26 - The Hierarchy

All surrender to love willingly and to power unwillingly.

Pir-o-Murshid Inayat Khan

When we talk about the hierarchy. we are thinking of beings like Saint Francis or Buddha or Akhnaton - the numbers are Infinite - beings held in esteem not only by their followers, but people at large throughout the centuries. Great beings are held in esteem, not because of their position or office in a government of the world, imagined by some on the model of our secular governments with all the bureaucracy and ego squabbles for power, but by the evidence of their selfless love and dedication to their fellow beings, and by their abdication from any claim to a position or use of personal power.

Most people find it difficult to handle power.

No sooner does one build an institution, than people are called to positions in which they are subjected to the temptation of exercising personal power, influencing other people, enforcing the will by dint of their official position. What follows are intrigues, quarrels, unkindness, backbiting, all the kind of things one finds in spiritual groups. just as one does in the rather selfish society we are living in. Great beings are people who have abandoned the values of the world, and because of that, deal with worldly problems in a different way, a subtle way.

For example, when Buddha, on his tour of Indian cities, visited Kapilavatsu (his native town of which he was the crown prince) his father, the king, sent a pompous procession to greet him. Avoiding this worldly recognition, Buddha was found with a group of monks begging in the back streets of the city. St. Vincent de Paul did the same when the President of the French Republic came to honor him. Gandhi refused the post of First President of the Indian Republic. Akhnaton relinquished many of the artifices of the pharaonic tradition. St. Francis abandoned the riches of his ancestral inheritance and so did Saint Clare, who walked bare-footed in the streets, in rags, and catered to the lepers.

This is what Murshid means by the aristocracy of the soul and the democracy of the ego. "The Murshid is there for the mureed", he says. He or she is there by the esteem in which he/she is held by virtue of his/her realization, mastery, self-sacrifice, dedication, service, radiance, sacredness, not by virtue of a post or office in the hierarchy. One is only able to take that post when one does not wish for it. And then, for having lost one's ego, the divine power of love takes over from the despotism of the autocrats (which is so devastating to those who are struggling for self-esteem and lose self confidence by being undermined by people who purport to be superior).

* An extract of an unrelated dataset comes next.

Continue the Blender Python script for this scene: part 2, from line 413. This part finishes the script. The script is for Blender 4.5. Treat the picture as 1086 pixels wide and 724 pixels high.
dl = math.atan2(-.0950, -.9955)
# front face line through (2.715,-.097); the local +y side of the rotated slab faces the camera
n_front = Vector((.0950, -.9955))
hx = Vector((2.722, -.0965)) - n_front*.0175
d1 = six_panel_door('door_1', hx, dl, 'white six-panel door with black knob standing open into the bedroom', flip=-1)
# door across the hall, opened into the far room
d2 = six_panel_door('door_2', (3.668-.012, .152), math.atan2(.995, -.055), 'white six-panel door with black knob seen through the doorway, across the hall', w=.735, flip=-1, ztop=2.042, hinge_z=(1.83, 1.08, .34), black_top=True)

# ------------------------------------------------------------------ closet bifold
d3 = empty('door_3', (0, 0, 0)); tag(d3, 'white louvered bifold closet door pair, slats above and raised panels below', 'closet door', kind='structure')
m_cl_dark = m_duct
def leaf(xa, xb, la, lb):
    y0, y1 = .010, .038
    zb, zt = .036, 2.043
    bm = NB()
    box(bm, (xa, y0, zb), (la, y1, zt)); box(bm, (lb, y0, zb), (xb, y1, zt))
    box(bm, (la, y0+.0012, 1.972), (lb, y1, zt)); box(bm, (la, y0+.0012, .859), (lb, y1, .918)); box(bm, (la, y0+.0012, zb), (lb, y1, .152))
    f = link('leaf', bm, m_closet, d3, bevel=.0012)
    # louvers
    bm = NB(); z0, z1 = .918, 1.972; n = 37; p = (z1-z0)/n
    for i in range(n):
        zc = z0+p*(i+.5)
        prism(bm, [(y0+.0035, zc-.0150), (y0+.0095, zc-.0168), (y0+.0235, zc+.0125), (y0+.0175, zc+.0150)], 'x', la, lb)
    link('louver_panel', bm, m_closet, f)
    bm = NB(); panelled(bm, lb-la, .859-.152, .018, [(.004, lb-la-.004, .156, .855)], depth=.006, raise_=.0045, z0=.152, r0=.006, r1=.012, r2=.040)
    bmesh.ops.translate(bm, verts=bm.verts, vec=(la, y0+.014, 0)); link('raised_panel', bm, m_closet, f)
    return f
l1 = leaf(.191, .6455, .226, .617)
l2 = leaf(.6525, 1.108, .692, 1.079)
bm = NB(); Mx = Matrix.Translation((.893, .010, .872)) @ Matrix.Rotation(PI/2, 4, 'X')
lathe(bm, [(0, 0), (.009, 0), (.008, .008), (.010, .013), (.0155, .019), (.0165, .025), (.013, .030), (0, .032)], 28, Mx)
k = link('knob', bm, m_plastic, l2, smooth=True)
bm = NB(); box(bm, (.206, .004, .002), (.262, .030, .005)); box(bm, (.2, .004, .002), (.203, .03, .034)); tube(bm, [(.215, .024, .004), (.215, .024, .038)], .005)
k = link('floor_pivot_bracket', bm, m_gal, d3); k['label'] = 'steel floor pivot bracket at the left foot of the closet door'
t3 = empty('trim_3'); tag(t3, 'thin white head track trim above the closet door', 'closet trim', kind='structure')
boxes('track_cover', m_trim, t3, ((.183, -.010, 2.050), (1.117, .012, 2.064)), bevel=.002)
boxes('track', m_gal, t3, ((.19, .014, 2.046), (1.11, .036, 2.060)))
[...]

No claim to superiority, such is the message of Islam marking the advent of democracy. But here comes the grind: the challenge comes if, when occupying the post to preserve it from the despots while upholding its sacredness, when striving to live up to the divine status present in each of us (while keeping the human touch) one is able to love those who envy one or denigrate one or try to foul one, and one can accept the responsibility while unmasking the sham of the adulation and deference to the outer position. This is the aristocracy of the soul together with the democracy of the ego.